Pierpont’s subjects are made all the more compelling by her writing. Her account of the world premiere of “Rhapsody in Blue” made me happy for an afternoon. Her summation of the alcohol-wrecked career of Dashiell Hammett is heartbreaking: “For a few short years Hammet turned out a few short books that have yielded a chorus of voices and a phantasmagoria of beloved images ... before the gift just went – like a fist when you open your hand.”  And her assessment of the Macbeth of Orson Welles is stunningly evocative: “embarrassingly bad but undeniably powerful. The viewer may laugh, but nervously: Macbeth is unrelenting – one long intensifying shriek.”

The author also takes full advantage of the quotability of her subjects.

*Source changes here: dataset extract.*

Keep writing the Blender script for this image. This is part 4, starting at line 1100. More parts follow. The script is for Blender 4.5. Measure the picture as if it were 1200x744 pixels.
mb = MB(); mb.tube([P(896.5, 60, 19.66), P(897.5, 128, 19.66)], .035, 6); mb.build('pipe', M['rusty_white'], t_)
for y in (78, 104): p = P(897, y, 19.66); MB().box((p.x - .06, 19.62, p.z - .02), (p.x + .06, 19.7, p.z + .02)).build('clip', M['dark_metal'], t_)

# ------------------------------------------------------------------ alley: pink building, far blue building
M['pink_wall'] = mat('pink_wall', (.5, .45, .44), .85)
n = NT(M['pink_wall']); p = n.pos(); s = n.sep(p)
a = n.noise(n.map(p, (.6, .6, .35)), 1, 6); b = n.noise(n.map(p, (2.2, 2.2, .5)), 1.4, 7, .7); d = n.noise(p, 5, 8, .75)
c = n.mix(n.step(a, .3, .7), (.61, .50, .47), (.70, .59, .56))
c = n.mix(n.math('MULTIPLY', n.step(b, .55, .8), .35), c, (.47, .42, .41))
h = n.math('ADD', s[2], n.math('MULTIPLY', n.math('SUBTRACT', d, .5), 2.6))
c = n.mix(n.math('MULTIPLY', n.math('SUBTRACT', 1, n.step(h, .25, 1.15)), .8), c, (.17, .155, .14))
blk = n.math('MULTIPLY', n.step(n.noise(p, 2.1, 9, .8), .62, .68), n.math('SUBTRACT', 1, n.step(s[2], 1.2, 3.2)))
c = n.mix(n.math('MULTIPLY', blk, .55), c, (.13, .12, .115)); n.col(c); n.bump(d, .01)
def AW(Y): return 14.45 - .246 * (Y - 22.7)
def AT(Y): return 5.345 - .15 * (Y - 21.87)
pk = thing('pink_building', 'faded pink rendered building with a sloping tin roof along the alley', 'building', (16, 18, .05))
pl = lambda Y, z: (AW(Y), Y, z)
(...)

Who could resist repeating Edith Wharton’s remark after meeting Henry James for the first time, “He talks more lucidly than he writes, thank God”? Or Peggy Guggenheim’s response to the question of how many husbands she had had: “Do you mean my own, or other people’s?”

In spite of all the foregoing praise, “American Rhapsody” isn’t perfect: an essay on the Chrysler Building is simply out of place in this collection. And her profile of Orson Welles is actually a joint profile of Welles and Laurence Olivier. It would have been better in keeping with the stated American theme of this book to have left out Olivier and devoted more space to Welles.

But those are relatively minor quibbles. “American Rhapsody” is compulsively readable and fascinatingly informative. Learning this much has almost never been so much fun.